Backgammon was a popular game played in Persia and other areas of ancient West Asia as far back as 3000 B.C. Make your own backgammon board by painting on paper, cardboard or even wood. Make game pieces from clay. If you don't know how to play backgammon, look at a ready-made set to familiarise yourself with the layout. Then hold a game or a tournament with your new board.

Cuneiform Tablets

Ancient Persian people began using written language around 3500 B.C. They wrote with reeds on clay pieces called cuneiform tablets. Make your own by using a stick to scratch symbols and words into a piece of clay. You can even look up images of real cuneiform tablets if you want to copy authentic symbols. Use a craft clay that hardens or that can be baked if you want to keep the tablet the kids create.

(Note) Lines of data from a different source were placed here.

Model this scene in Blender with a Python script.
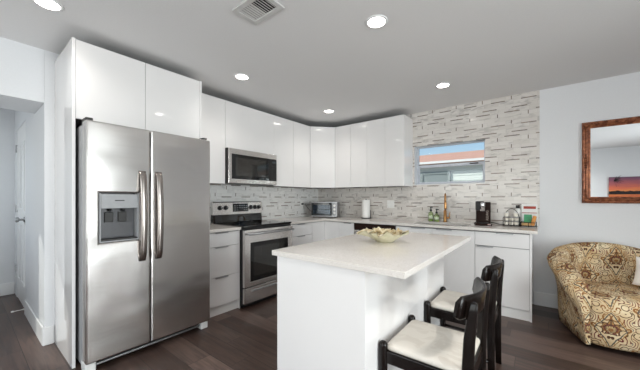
import bpy, bmesh, math, random
from mathutils import Vector, Matrix, noise as mnoise

for o in list(bpy.data.objects):
    bpy.data.objects.remove(o, do_unlink=True)
SC = bpy.context.scene
COL = SC.collection
random.seed(7)
PI = math.pi

# ------------------------------------------------------------------ camera
cam_d = bpy.data.cameras.new('camera')
cam_d.sensor_fit = 'HORIZONTAL'
cam_d.sensor_width = 36.0
cam_d.lens = 282.58 / 640 * 36.0
cam_d.shift_y = 12.9 / 640
cam_d.clip_start = 0.02
cam = bpy.data.objects.new('camera', cam_d)
COL.objects.link(cam)
cam.location = (3.2509, -4.0881, 1.2253)
cam.rotation_euler = (PI / 2, 0, 0.6652)
SC.camera = cam

# ------------------------------------------------------------------ sky
world = bpy.data.worlds.new('sky')
SC.world = world
world.use_nodes = True
wn = world.node_tree
wn.nodes.clear()
w_out = wn.nodes.new('ShaderNodeOutputWorld')
w_bg = wn.nodes.new('ShaderNodeBackground')
w_sky = wn.nodes.new('ShaderNodeTexSky')
w_sky.sky_type = 'NISHITA'
w_sky.sun_disc = False
w_sky.sun_elevation = math.radians(50)
w_sky.sun_rotation = math.radians(200)
w_sky.air_density = 1.0
w_sky.dust_density = 0.6
w_bg.inputs['Strength'].default_value = 0.11
wn.links.new(w_sky.outputs[0], w_bg.inputs[0])
wn.links.new(w_bg.outputs[0], w_out.inputs[0])

# ------------------------------------------------------------------ sun, daylight from the right, added window fills
def lamp(name, kind, loc, direction, energy, color, size=None, size_y=None):
    d = bpy.data.lights.new(name, kind)
    d.energy = energy
    d.color = color
    if kind == 'AREA':
        d.shape = 'RECTANGLE'
        d.size, d.size_y = size, size_y
    o = bpy.data.objects.new(name, d)
    COL.objects.link(o)
    o.location = loc
    o.rotation_euler = Vector(direction).to_track_quat('-Z', 'Y').to_euler()
    return o

sun = lamp('sun', 'SUN', (-4, -6, 9), (0.9, 0.75, -0.7), 3.2, (1.0, 0.95, 0.88))
sun.data.angle = 0.01
lamp('daylight_right', 'AREA', (6.85, -3.35, 1.15), (-1, 0, 0), 160, (0.93, 0.965, 1.0), 1.7, 2.1)
lamp('fill_front', 'AREA', (3.15, -6.05, 1.25), (0, 1, 0), 36, (0.98, 0.98, 1.0), 2.0, 1.9)  # added frontal fill for the fronts of the back run
lamp('fill_front_left', 'AREA', (1.35, -6.05, 1.25), (0, 1, 0), 30, (0.98, 0.98, 1.0), 1.3, 1.9)  # added fill that brightens the tall left panel
lamp('fill_hall', 'AREA', (-1.3, -4.98, 1.45), (0, 1, 0), 7, (0.90, 0.94, 1.0), 0.9, 1.2)  # added fill that brightens the hall jamb
LAMP_EMIT = 13.0
LAMP_WATT = 14.0       # kitchen circuit
FILL_WATT = 100.0    # added unseen cans, stronger to lift the low fronts

SC.view_settings.view_transform = 'Standard'
SC.view_settings.look = 'None'
SC.view_settings.exposure = 0.34
SC.view_settings.gamma = 1.0
SC.view_settings.use_curve_mapping = False
try:
    SC.cycles.use_denoising = True
    SC.cycles.max_bounces = 10
    SC.cycles.diffuse_bounces = 6
    SC.cycles.glossy_bounces = 5
    SC.cycles.transparent_max_bounces = 12
    SC.cycles.caustics_reflective = False
    SC.cycles.caustics_refractive = False
    SC.cycles.sample_clamp_indirect = 6.0
    SC.cycles.use_light_tree = True
except Exception:
    pass

# ------------------------------------------------------------------ materials
def lin(c):
    c = c / 255.0
    return c / 12.92 if c <= 0.04045 else ((c + 0.055) / 1.055) ** 2.4

def rgb(r, g, b):
    return (lin(r), lin(g), lin(b), 1.0)

def base(name, color=(0.8, 0.8, 0.8, 1), rough=0.5, metal=0.0, spec=0.5, coat=0.0, trans=0.0, ior=1.45):
    m = bpy.data.materials.new(name)
    m.use_nodes = True
    b = m.node_tree.nodes['Principled BSDF']
    b.inputs['Base Color'].default_value = color
    b.inputs['Roughness'].default_value = rough
    b.inputs['Metallic'].default_value = metal
    b.inputs['Specular IOR Level'].default_value = spec
    b.inputs['Coat Weight'].default_value = coat
    b.inputs['Coat Roughness'].default_value = 0.03
    b.inputs['Transmission Weight'].default_value = trans
    b.inputs['IOR'].default_value = ior
    return m, m.node_tree, b

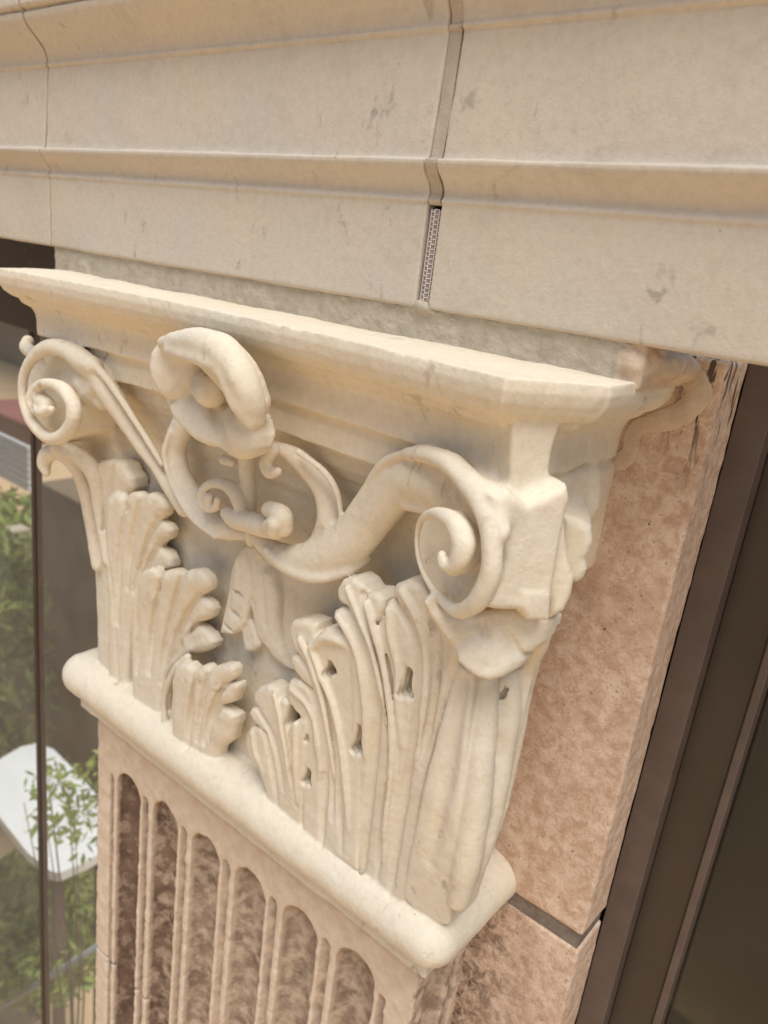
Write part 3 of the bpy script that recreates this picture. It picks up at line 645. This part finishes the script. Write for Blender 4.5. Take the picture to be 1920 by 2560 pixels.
# --- right corner leaf
sK = vol.sheet(p_cr, '4', [(1085, 470, -46), (1040, 640, -45), (985, 820, -45), (930, 1050, -43), (890, 1250, -36), (838, 1550, -23), (900, 1620, -21), (980, 1680, -21), (1050, 1690, -21), (1078, 1500, -27), (1092, 1300, -37), (1112, 1100, -40), (1135, 850, -42), (1160, 620, -42), (1170, 520, -42)], .004, None, .0012)
G_(sK, '4', [(1120, 560, 18), (1080, 800, 24), (1045, 1000, 26), (1010, 1200, 26), (970, 1400, 20)], .0022, .006)
leaf(p_cr, '4', [
    [(1225, 540, -24, 62), (1205, 800, -26, 74), (1185, 1000, -26, 78), (1162, 1200, -25, 76), (1132, 1400, -24, 68), (1098, 1560, -20, 52)]], .0012, 1.0)
leaf(p_cr, '4', [
    [(1325, 540, -4, 66), (1318, 700, -4, 68), (1295, 850, -4, 68), (1265, 1050, -5, 64), (1222, 1250, -6, 60), (1165, 1420, -10, 52)],
    [(1480, 350, 14, 44), (1425, 480, 16, 48), (1385, 640, 20, 46), (1345, 850, 20, 46), (1300, 1050, 20, 46), (1245, 1230, 16, 46), (1190, 1380, 10, 40)],
    [(1385, 500, 30, 70), (1340, 700, 40, 60), (1300, 900, 44, 56), (1255, 1100, 40, 50)]], .006, 1.0)
S(p_cr, '4', [(1500, 300, -14, 34), (1475, 380, -6, 44), (1425, 480, 4, 44), (1390, 580, 10, 40)], .006)
S(p_cr, '4', [(1420, 560, 4, 12), (1390, 720, 4, 12), (1352, 900, 4, 10), (1300, 1150, 2, 9)], .004)
vol.box(p_cr, (-.262, -.012, -.500), (-.236, .075, -.250), .006, .010)
# drooping tip of that leaf
sT = vol.sheet(p_cr, '4', [(927, 192, -74), (950, 165, -74), (975, 162, -74), (1005, 205, -73), (1070, 240, -72), (1140, 250, -70), (1200, 240, -66), (1270, 225, -60), (1350, 225, -52), (1420, 240, -44), (1480, 255, -34), (1520, 285, -28), (1470, 390, -32), (1430, 425, -37), (1405, 432, -40), (1385, 425, -42),
    (1378, 470, -44), (1345, 510, -48), (1290, 545, -54), (1235, 560, -60), (1180, 545, -65), (1130, 508, -69), (1090, 468, -72), (1084, 430, -73), (1102, 402, -72), (1125, 372, -71), (1095, 386, -72), (1058, 392, -73), (1010, 335, -74), (960, 262, -74)], .0055, .016, .002, .006, .02)
G_(sT, '4', [(1100, 400, 12), (1120, 385, 12), (1150, 360, 8)], .0030, .003)
G_(sT, '4', [(1215, 290, 10), (1240, 380, 14), (1245, 480, 10)], .0016, .005)
G_(sT, '4', [(1380, 425, 10), (1360, 380, 12), (1330, 320, 8)], .0020, .004)
S(p_cr, '4', [(1090, 330, -58, 60), (1200, 400, -54, 80), (1300, 370, -40, 80), (1400, 330, -24, 60)], .004)
eye('4', [(1308, 580), (1318, 590), (1285, 685)], -44, 0, 9)

vol.roughen([(.022, .00040), (.009, .00014), (.004, .00006)])
objs = vol.emit(capital, M['capital'], 0)
PL = {p_volL: 'scroll at the far left corner with its long stem', p_volR: 'large scroll at the near right corner with its S band',
      p_volS: 'scroll turned to the right return', p_C: 'small front leaf on the left', p_D: 'small leaf beside the gap in the middle'}
for pid, o in objs:
    if pid in PL: o['label'] = PL[pid]
del vol

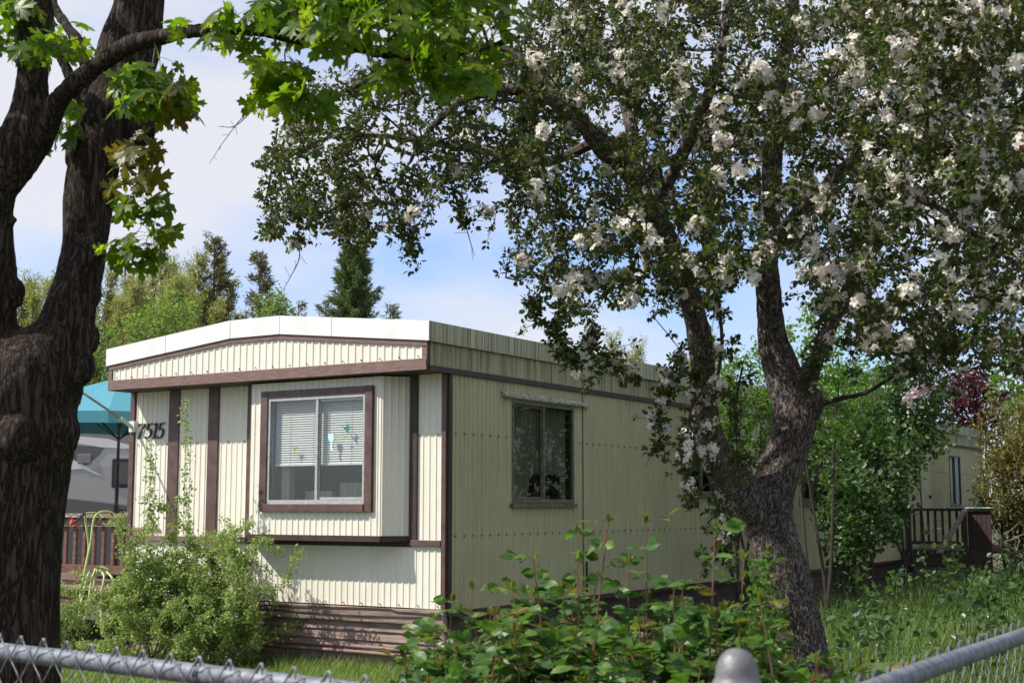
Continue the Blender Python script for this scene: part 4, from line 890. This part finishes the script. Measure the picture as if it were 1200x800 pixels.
Dl = unit(ax*.55+rdir(n)*.85+np.array([0, 0, -.15])); scatter('leaves', T_leaf, P+ax*.010+Dl*.008, Dl, unit(rdir(n, .5)+ax*.6), rs.uniform(.016, .037, n), M['leaf_apple'], at_)
# blossom clusters: thicker on the near right side
P, D = leaf_sites(nd, paths, rad, .24, .0055, .03, rs); Pw = P+ao
px = 600+FPX*Pw[:, 0]/Pw[:, 1]; side_w = np.clip((px-480)/480, .16, 1.2)*np.where(Pw[:, 1] < 5.6, 2.1, .55)*np.where(px > 980, 1.35, 1.0)
ln_ = np.array([noise.noise(Vector((float(v[0])*1.3, float(v[1])*1.3, float(v[2])*1.3))) for v in Pw])
sel = rs.random(len(P)) < side_w*(1+1.4*ln_); C_ = P[sel]
hc = np.concatenate([np.concatenate([h[i:i+1] for i in range(3, len(h), 4)]) for k, h in enumerate(HG[:4]+HG[9:10])]); C_ = np.concatenate([C_, hc])
fl_, fd, fs = [], [], []
for c in C_:
    k = rs.integers(8, 17); d = rdir(k, .1)
    for v in d: fl_.append(c+v*rs.uniform(.016, .032)); fd.append(v)
fl_ = np.array(fl_); fd = np.array(fd); n = len(fl_); print('flowers', n)
scatter('blossoms', T_flower, fl_, rdir(n), fd, rs.uniform(.015, .022, n), M['blossom'], at_)
P, D = leaf_sites(nd, paths, rad, .45, .0055, .05, rs); P = np.repeat(P, 5, 0); n = len(P); v = rdir(n)
scatter('faded_blossoms', T_spray, P+v*.02, rdir(n), rdir(n), rs.uniform(.010, .019, n), M['blossom_old'], at_)

# ------------------------------------------------------------------ roses in the middle foreground
def rose(name, label, c, wx, wy, tops, ncane, seed, group='rose bushes behind the fence'):
    rs = np.random.default_rng(seed); c = np.array(c, float); t = thing(name, label, 'rose bush', tuple(c), 0, group)
    old = MB(); young = MB(); P, D, N, S, Y_ = [], [], [], [], []
    spec = [(np.array([rs.normal()*wx*.55, rs.normal()*wy*.5, 0]), None) for _ in range(ncane)]+[(None, q) for q in tops]
    for b, q in spec:
        if q is None:
            hgt = rs.uniform(.74, 1.0)*tops_h(tops)*.97*max(.6, 1-.35*(b[0]/(wx*1.3))**2); tip = np.array([b[0]*1.5+rs.normal()*.06, b[1]*1.5+rs.normal()*.1, hgt])
        else: tip = np.array([q[0], q[1], q[2]]); b = np.array([q[0]*.45, q[1]*.45, 0])
        m_ = (b*.35+tip*.65)*np.array([1, 1, .9])+rs.normal(size=3)*.05
        C = pline([[*b, 0], [*(b*.6+m_*.4+rs.normal(size=3)*.02), 0], [*m_, 0], [*tip, 0]], 7)[:, :3]; n = len(C)
        young.tube(C, np.linspace(.0055, .0018, n), 5)
        for i in range(5, n):
            for _ in range(3 if q is None else (2 if i < n*.7 else 1)):
                z = C[i]; hi = i/n
                if z[2] < .35: continue
                a = rs.uniform(0, 6.28); d = np.array([math.cos(a), math.sin(a), rs.uniform(.1, .7)]); d = unit(d); L_ = rs.uniform(.07, .12)*(1.0 if hi < .9 else .6)
                e = z+d*L_+np.array([0, 0, -.02]); mid = (z+e)/2+np.array([0, 0, .008]); young.tube([z, mid, e], .0012, 3, cap=False)
                sd_ = unit(np.cross(d, [0, 0, 1])); new = rs.random() < (.35 if i >= n-1 else .02)
                for (f, s_, ang, sc) in ((1, 0, 0, 1.15), (.68, 1, .9, 1), (.68, -1, .9, 1), (.36, 1, 1.0, .85), (.36, -1, 1.0, .85)):
                    if new and f < .5: continue
                    pp = z+(e-z)*f; dd = unit(d*math.cos(ang)+sd_*s_*math.sin(ang)+np.array([0, 0, rs.uniform(-.5, .1)]))
                    P.append(pp+dd*.006); D.append(dd); N.append(unit(np.array([0, 0, 1])+rs.normal(size=3)*.6)); S.append(rs.uniform(.035, .055)*sc*(.85 if new else 1)); Y_.append(new)
        e = C[-1]
        for _ in range(4): P.append(e); D.append(unit(np.array([rs.normal()*.4, rs.normal()*.4, 1]))); N.append(rdir(1)[0]); S.append(.03); Y_.append(True)
    young.build('canes', M['cane'], t)
    P, D, N, S, Y_ = map(np.array, (P, D, N, S, Y_))
    scatter('leaves', T_leaf_w, P[~Y_], D[~Y_], N[~Y_], S[~Y_], M['leaf_rose'], t); o = scatter('young_leaves', T_leaf, P[Y_], D[Y_], N[Y_], S[Y_], M['leaf_rose_new'], t)
    return t
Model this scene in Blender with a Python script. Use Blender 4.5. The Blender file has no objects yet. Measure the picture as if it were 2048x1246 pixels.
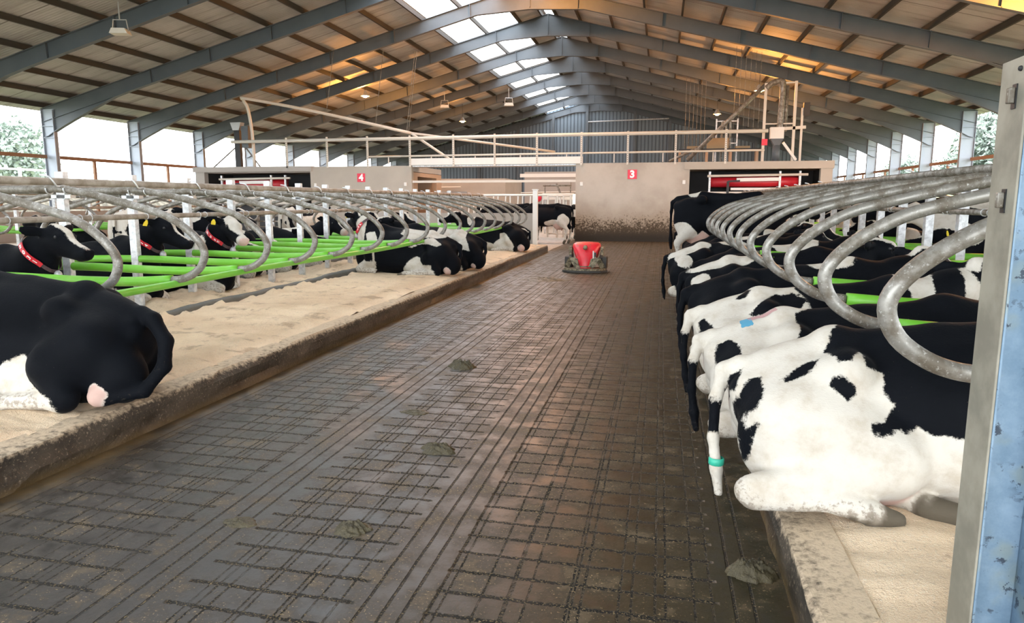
import bpy, math, random
import numpy as np
from mathutils import Vector, Matrix
R = math.radians
random.seed(7)
rng = np.random.default_rng(7)
SC = bpy.context.scene
COL = SC.collection

# ------------------------------------------------------------------ camera, sky, exposure
CAM_H, FPX, PITCH, YAW = 1.7, 1420.0, R(8.846), R(11.715)
cam_d = bpy.data.cameras.new('camera'); cam = bpy.data.objects.new('camera', cam_d); COL.objects.link(cam)
cam.location = (0, 0, CAM_H)
cam.rotation_euler = (math.pi / 2 - PITCH, 0, YAW)
cam_d.sensor_fit = 'HORIZONTAL'; cam_d.sensor_width = 36.0; cam_d.lens = 36.0 * FPX / 2048.0
cam_d.clip_start = 0.05; cam_d.clip_end = 900
SC.camera = cam
w = bpy.data.worlds.new('overcast_sky'); SC.world = w; w.use_nodes = True
wn = w.node_tree.nodes; wl = w.node_tree.links; wn.clear()
wo = wn.new('ShaderNodeOutputWorld'); bg = wn.new('ShaderNodeBackground')
bg.inputs['Color'].default_value = (0.93, 0.97, 1.0, 1); bg.inputs['Strength'].default_value = 3.4
wl.new(bg.outputs[0], wo.inputs[0])
SC.view_settings.view_transform = 'Standard'; SC.view_settings.look = 'None'
SC.view_settings.exposure = 1.45; SC.view_settings.gamma = 1.0; SC.view_settings.use_curve_mapping = False
SC.cycles.max_bounces = 10; SC.cycles.diffuse_bounces = 6; SC.cycles.sample_clamp_indirect = 6.0

# ------------------------------------------------------------------ place measures (metres)
BAY, FY0 = 5.2, 32.36                      # portal frame spacing, one frame's distance
XL, XR, XRIDGE, ZRIDGE, SLOPE = -26.6, 14.2, -5.9, 11.1, 0.262
YG, YFRONT = 68.7, -14.0
XCL, XCR = -3.70, 0.58                     # the two kerb faces of the alley
XPL, XPR = -6.73, 3.58                     # post lines of the two head to head rows
STALL = 1.1
YWALL = 30.6
BED = 0.28
def ztop(x): return ZRIDGE - SLOPE * abs(x - XRIDGE)

# ------------------------------------------------------------------ materials
class Mat:
    def __init__(s, name):
        s.m = bpy.data.materials.new(name); s.m.use_nodes = True
        s.t = s.m.node_tree; s.n = s.t.nodes; s.l = s.t.links
        s.b = s.n['Principled BSDF']; s.o = s.n['Material Output']
        s._c = None
    def add(s, ty, **kw):
        nd = s.n.new(ty)
        for k, v in kw.items(): setattr(nd, k, v)
        return nd
    def put(s, sock, v):
        if v is None: return
        if hasattr(v, 'is_linked') or isinstance(v, bpy.types.NodeSocket): s.l.new(v, sock)
        else:
            if isinstance(v, (tuple, list)) and len(v) == 3 and sock.type == 'RGBA': v = (*v, 1)
            sock.default_value = v
    def coord(s, which='Object'):
        if s._c is None: s._c = s.add('ShaderNodeTexCoord')
        return s._c.outputs[which]
    def sep(s, v=None):
        nd = s.add('ShaderNodeSeparateXYZ'); s.put(nd.inputs[0], v or s.coord()); return nd.outputs
    def mapp(s, scale, v=None):
        nd = s.add('ShaderNodeMapping'); s.put(nd.inputs['Vector'], v or s.coord()); nd.inputs['Scale'].default_value = scale
        return nd.outputs[0]
    def noise(s, scale, detail=3, rough=0.55, v=None, out='Fac'):
        nd = s.add('ShaderNodeTexNoise'); s.put(nd.inputs['Vector'], v or s.coord())
        nd.inputs['Scale'].default_value = scale; nd.inputs['Detail'].default_value = detail; nd.inputs['Roughness'].default_value = rough
        return nd.outputs[out]
    def ramp(s, f, a, b, va=0.0, vb=1.0):
        nd = s.add('ShaderNodeMapRange'); nd.clamp = True; nd.interpolation_type = 'SMOOTHSTEP'
        s.put(nd.inputs['Value'], f); nd.inputs['From Min'].default_value = a; nd.inputs['From Max'].default_value = b
        nd.inputs['To Min'].default_value = va; nd.inputs['To Max'].default_value = vb
        return nd.outputs['Result']
    def mix(s, f, a, b):
        nd = s.add('ShaderNodeMix'); nd.data_type = 'RGBA'
        s.put(nd.inputs[0], f); s.put(nd.inputs[6], a); s.put(nd.inputs[7], b); return nd.outputs[2]
    def math(s, op, a, b=None, c=None):
        nd = s.add('ShaderNodeMath', operation=op); s.put(nd.inputs[0], a); s.put(nd.inputs[1], b)
        if c is not None: s.put(nd.inputs[2], c)
        return nd.outputs[0]
    def bump(s, h, strength=0.5, dist=0.02):
        nd = s.add('ShaderNodeBump'); nd.inputs['Strength'].default_value = strength; nd.inputs['Distance'].default_value = dist
        s.put(nd.inputs['Height'], h); s.l.new(nd.outputs[0], s.b.inputs['Normal']); return nd
    def set(s, **kw):
        for k, v in kw.items(): s.put(s.b.inputs[k.replace('_', ' ')], v)
        return s
MATS = {}
def plain(name, col, rough=0.6, metal=0.0, var=0.12, scale=6.0, bump=0.0):
    m = Mat(name); f = m.noise(scale, 4)
    lo = tuple(c * (1 - var) for c in col); hi = tuple(min(1, c * (1 + var)) for c in col)
    m.set(Base_Color=m.mix(f, lo, hi), Roughness=rough, Metallic=metal)
    if bump: m.bump(m.noise(scale * 6, 4), bump, 0.01)
    MATS[name] = m.m; return m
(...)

Make traditional Persian costumes or approximate them with clothing you already have, can borrow or gather from thrift stores. For boys, find a knee-length or longer tunic to go over leggings and a headband to go over their hair. Bright colours and patterns are best. Persian men generally wore short beards. For girls, wear a tunic that reaches below the knees, leggings and a colourful piece of fabric to cover the hair or face as a veil. Use your costumes to role play a scene from history or a day in the life of an ancient Persian.


To make this Persian treat, dissolve 50 grams of rice flour in 1/2 litre of milk. Add 100 grams of sugar and 2 spoonfuls of rose water. Stir over medium heat until it comes to a slow boil and cook until thickened. Serve cold with crushed pistachios sprinkled on top. The Persian diet also typically included dates, figs and apples.